(Records with scene code)
>>>

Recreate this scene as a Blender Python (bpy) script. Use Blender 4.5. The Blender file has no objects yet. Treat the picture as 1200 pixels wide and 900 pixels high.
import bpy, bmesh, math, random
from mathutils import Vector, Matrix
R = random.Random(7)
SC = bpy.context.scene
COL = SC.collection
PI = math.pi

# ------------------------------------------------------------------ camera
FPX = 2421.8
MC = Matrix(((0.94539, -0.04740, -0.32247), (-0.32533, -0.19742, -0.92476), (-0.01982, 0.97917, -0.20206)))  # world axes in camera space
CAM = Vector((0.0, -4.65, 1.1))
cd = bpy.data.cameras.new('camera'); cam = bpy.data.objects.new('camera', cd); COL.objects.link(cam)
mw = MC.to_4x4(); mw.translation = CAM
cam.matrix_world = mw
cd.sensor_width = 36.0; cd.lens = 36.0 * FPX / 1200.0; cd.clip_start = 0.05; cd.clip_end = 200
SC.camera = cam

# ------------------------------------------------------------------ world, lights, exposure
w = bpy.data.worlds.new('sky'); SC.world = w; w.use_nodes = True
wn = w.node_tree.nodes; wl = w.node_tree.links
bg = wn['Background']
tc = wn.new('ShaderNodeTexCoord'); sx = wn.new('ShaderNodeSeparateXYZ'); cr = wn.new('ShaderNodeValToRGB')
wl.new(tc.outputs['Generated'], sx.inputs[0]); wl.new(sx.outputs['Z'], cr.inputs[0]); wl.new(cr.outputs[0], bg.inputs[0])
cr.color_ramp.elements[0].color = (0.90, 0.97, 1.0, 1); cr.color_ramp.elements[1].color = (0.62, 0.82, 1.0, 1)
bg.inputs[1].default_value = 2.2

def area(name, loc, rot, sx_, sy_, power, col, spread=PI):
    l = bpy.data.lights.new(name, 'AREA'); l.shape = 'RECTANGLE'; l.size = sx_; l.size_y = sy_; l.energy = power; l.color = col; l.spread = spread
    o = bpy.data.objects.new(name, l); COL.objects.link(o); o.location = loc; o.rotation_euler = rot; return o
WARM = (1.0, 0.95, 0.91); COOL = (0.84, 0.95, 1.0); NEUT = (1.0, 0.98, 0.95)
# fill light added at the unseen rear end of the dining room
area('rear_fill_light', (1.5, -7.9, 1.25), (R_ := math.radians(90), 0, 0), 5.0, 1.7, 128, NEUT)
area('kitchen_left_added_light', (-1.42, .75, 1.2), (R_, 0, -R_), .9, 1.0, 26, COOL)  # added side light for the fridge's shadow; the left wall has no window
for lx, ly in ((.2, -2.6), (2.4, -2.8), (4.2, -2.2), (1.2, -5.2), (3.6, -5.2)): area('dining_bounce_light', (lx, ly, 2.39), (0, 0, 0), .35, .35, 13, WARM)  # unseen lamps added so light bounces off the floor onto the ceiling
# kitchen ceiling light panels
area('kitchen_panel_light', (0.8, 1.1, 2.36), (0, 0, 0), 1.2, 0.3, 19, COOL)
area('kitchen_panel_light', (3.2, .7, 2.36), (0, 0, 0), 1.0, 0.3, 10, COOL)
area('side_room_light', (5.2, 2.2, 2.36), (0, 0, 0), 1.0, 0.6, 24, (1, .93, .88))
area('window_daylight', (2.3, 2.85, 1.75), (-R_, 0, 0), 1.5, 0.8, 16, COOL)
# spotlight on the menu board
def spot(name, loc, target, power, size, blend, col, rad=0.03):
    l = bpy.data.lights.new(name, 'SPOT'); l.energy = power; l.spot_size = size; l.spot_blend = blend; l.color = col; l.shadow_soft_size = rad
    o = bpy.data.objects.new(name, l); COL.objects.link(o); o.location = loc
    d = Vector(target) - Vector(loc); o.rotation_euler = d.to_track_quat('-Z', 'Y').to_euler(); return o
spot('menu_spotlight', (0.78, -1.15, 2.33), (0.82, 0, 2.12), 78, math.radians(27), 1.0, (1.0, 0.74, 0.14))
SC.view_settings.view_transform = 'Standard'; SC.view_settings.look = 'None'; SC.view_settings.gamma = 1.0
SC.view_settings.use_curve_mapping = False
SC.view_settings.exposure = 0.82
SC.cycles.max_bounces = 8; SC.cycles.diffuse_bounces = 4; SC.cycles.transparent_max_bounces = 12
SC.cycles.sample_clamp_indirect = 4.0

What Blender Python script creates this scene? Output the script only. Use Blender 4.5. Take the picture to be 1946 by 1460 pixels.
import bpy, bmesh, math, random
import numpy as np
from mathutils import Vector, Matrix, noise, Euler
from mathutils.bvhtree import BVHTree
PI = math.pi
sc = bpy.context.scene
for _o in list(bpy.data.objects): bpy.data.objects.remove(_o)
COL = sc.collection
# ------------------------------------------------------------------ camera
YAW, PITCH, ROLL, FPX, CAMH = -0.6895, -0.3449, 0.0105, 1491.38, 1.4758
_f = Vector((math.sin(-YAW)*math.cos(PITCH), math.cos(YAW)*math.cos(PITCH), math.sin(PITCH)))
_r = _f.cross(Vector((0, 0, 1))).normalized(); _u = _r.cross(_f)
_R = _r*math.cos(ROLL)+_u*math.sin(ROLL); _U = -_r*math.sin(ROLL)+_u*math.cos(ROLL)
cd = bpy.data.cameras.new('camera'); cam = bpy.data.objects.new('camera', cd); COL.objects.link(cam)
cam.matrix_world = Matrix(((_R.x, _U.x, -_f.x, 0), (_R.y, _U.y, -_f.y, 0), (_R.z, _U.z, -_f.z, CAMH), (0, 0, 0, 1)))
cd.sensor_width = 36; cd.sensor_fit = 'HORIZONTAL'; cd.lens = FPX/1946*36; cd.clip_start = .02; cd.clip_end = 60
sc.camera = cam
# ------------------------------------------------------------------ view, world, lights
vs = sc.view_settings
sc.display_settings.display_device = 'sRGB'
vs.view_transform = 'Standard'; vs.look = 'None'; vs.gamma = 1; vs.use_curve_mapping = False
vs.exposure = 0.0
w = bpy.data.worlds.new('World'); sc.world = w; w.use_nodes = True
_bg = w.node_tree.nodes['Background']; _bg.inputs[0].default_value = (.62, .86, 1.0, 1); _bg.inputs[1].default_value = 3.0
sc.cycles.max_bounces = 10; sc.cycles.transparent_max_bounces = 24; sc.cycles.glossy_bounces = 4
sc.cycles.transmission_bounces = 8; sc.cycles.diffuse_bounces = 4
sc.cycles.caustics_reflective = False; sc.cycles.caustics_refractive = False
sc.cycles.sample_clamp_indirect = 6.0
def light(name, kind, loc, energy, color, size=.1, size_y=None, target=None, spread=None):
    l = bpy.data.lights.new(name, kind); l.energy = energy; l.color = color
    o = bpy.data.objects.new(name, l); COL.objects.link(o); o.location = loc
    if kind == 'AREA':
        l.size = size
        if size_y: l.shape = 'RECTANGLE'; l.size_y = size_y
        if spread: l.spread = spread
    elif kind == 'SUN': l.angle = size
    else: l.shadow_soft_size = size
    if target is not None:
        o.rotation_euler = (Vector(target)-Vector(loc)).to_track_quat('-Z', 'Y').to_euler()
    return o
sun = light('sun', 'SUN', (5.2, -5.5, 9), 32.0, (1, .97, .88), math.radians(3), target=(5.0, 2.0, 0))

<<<

▶ [Goal of the exercise]:
Type out the entries again, word for word.

▶ [Result below]:
Recreate this scene as a Blender Python (bpy) script. Use Blender 4.5. The Blender file has no objects yet. Treat the picture as 1200 pixels wide and 900 pixels high.
import bpy, bmesh, math, random
from mathutils import Vector, Matrix
R = random.Random(7)
SC = bpy.context.scene
COL = SC.collection
PI = math.pi

# ------------------------------------------------------------------ camera
FPX = 2421.8
MC = Matrix(((0.94539, -0.04740, -0.32247), (-0.32533, -0.19742, -0.92476), (-0.01982, 0.97917, -0.20206)))  # world axes in camera space
CAM = Vector((0.0, -4.65, 1.1))
cd = bpy.data.cameras.new('camera'); cam = bpy.data.objects.new('camera', cd); COL.objects.link(cam)
mw = MC.to_4x4(); mw.translation = CAM
cam.matrix_world = mw
cd.sensor_width = 36.0; cd.lens = 36.0 * FPX / 1200.0; cd.clip_start = 0.05; cd.clip_end = 200
SC.camera = cam

# ------------------------------------------------------------------ world, lights, exposure
w = bpy.data.worlds.new('sky'); SC.world = w; w.use_nodes = True
wn = w.node_tree.nodes; wl = w.node_tree.links
bg = wn['Background']
tc = wn.new('ShaderNodeTexCoord'); sx = wn.new('ShaderNodeSeparateXYZ'); cr = wn.new('ShaderNodeValToRGB')
wl.new(tc.outputs['Generated'], sx.inputs[0]); wl.new(sx.outputs['Z'], cr.inputs[0]); wl.new(cr.outputs[0], bg.inputs[0])
cr.color_ramp.elements[0].color = (0.90, 0.97, 1.0, 1); cr.color_ramp.elements[1].color = (0.62, 0.82, 1.0, 1)
bg.inputs[1].default_value = 2.2

def area(name, loc, rot, sx_, sy_, power, col, spread=PI):
    l = bpy.data.lights.new(name, 'AREA'); l.shape = 'RECTANGLE'; l.size = sx_; l.size_y = sy_; l.energy = power; l.color = col; l.spread = spread
    o = bpy.data.objects.new(name, l); COL.objects.link(o); o.location = loc; o.rotation_euler = rot; return o
WARM = (1.0, 0.95, 0.91); COOL = (0.84, 0.95, 1.0); NEUT = (1.0, 0.98, 0.95)
# fill light added at the unseen rear end of the dining room
area('rear_fill_light', (1.5, -7.9, 1.25), (R_ := math.radians(90), 0, 0), 5.0, 1.7, 128, NEUT)
area('kitchen_left_added_light', (-1.42, .75, 1.2), (R_, 0, -R_), .9, 1.0, 26, COOL)  # added side light for the fridge's shadow; the left wall has no window
for lx, ly in ((.2, -2.6), (2.4, -2.8), (4.2, -2.2), (1.2, -5.2), (3.6, -5.2)): area('dining_bounce_light', (lx, ly, 2.39), (0, 0, 0), .35, .35, 13, WARM)  # unseen lamps added so light bounces off the floor onto the ceiling
# kitchen ceiling light panels
area('kitchen_panel_light', (0.8, 1.1, 2.36), (0, 0, 0), 1.2, 0.3, 19, COOL)
area('kitchen_panel_light', (3.2, .7, 2.36), (0, 0, 0), 1.0, 0.3, 10, COOL)
area('side_room_light', (5.2, 2.2, 2.36), (0, 0, 0), 1.0, 0.6, 24, (1, .93, .88))
area('window_daylight', (2.3, 2.85, 1.75), (-R_, 0, 0), 1.5, 0.8, 16, COOL)
# spotlight on the menu board
def spot(name, loc, target, power, size, blend, col, rad=0.03):
    l = bpy.data.lights.new(name, 'SPOT'); l.energy = power; l.spot_size = size; l.spot_blend = blend; l.color = col; l.shadow_soft_size = rad
    o = bpy.data.objects.new(name, l); COL.objects.link(o); o.location = loc
    d = Vector(target) - Vector(loc); o.rotation_euler = d.to_track_quat('-Z', 'Y').to_euler(); return o
spot('menu_spotlight', (0.78, -1.15, 2.33), (0.82, 0, 2.12), 78, math.radians(27), 1.0, (1.0, 0.74, 0.14))
SC.view_settings.view_transform = 'Standard'; SC.view_settings.look = 'None'; SC.view_settings.gamma = 1.0
SC.view_settings.use_curve_mapping = False
SC.view_settings.exposure = 0.82
SC.cycles.max_bounces = 8; SC.cycles.diffuse_bounces = 4; SC.cycles.transparent_max_bounces = 12
SC.cycles.sample_clamp_indirect = 4.0

What Blender Python script creates this scene? Output the script only. Use Blender 4.5. Take the picture to be 1946 by 1460 pixels.
import bpy, bmesh, math, random
import numpy as np
from mathutils import Vector, Matrix, noise, Euler
from mathutils.bvhtree import BVHTree
PI = math.pi
sc = bpy.context.scene
for _o in list(bpy.data.objects): bpy.data.objects.remove(_o)
COL = sc.collection
# ------------------------------------------------------------------ camera
YAW, PITCH, ROLL, FPX, CAMH = -0.6895, -0.3449, 0.0105, 1491.38, 1.4758
_f = Vector((math.sin(-YAW)*math.cos(PITCH), math.cos(YAW)*math.cos(PITCH), math.sin(PITCH)))
_r = _f.cross(Vector((0, 0, 1))).normalized(); _u = _r.cross(_f)
_R = _r*math.cos(ROLL)+_u*math.sin(ROLL); _U = -_r*math.sin(ROLL)+_u*math.cos(ROLL)
cd = bpy.data.cameras.new('camera'); cam = bpy.data.objects.new('camera', cd); COL.objects.link(cam)
cam.matrix_world = Matrix(((_R.x, _U.x, -_f.x, 0), (_R.y, _U.y, -_f.y, 0), (_R.z, _U.z, -_f.z, CAMH), (0, 0, 0, 1)))
cd.sensor_width = 36; cd.sensor_fit = 'HORIZONTAL'; cd.lens = FPX/1946*36; cd.clip_start = .02; cd.clip_end = 60
sc.camera = cam
# ------------------------------------------------------------------ view, world, lights
vs = sc.view_settings
sc.display_settings.display_device = 'sRGB'
vs.view_transform = 'Standard'; vs.look = 'None'; vs.gamma = 1; vs.use_curve_mapping = False
vs.exposure = 0.0
w = bpy.data.worlds.new('World'); sc.world = w; w.use_nodes = True
_bg = w.node_tree.nodes['Background']; _bg.inputs[0].default_value = (.62, .86, 1.0, 1); _bg.inputs[1].default_value = 3.0
sc.cycles.max_bounces = 10; sc.cycles.transparent_max_bounces = 24; sc.cycles.glossy_bounces = 4
sc.cycles.transmission_bounces = 8; sc.cycles.diffuse_bounces = 4
sc.cycles.caustics_reflective = False; sc.cycles.caustics_refractive = False
sc.cycles.sample_clamp_indirect = 6.0
def light(name, kind, loc, energy, color, size=.1, size_y=None, target=None, spread=None):
    l = bpy.data.lights.new(name, kind); l.energy = energy; l.color = color
    o = bpy.data.objects.new(name, l); COL.objects.link(o); o.location = loc
    if kind == 'AREA':
        l.size = size
        if size_y: l.shape = 'RECTANGLE'; l.size_y = size_y
        if spread: l.spread = spread
    elif kind == 'SUN': l.angle = size
    else: l.shadow_soft_size = size
    if target is not None:
        o.rotation_euler = (Vector(target)-Vector(loc)).to_track_quat('-Z', 'Y').to_euler()
    return o
sun = light('sun', 'SUN', (5.2, -5.5, 9), 32.0, (1, .97, .88), math.radians(3), target=(5.0, 2.0, 0))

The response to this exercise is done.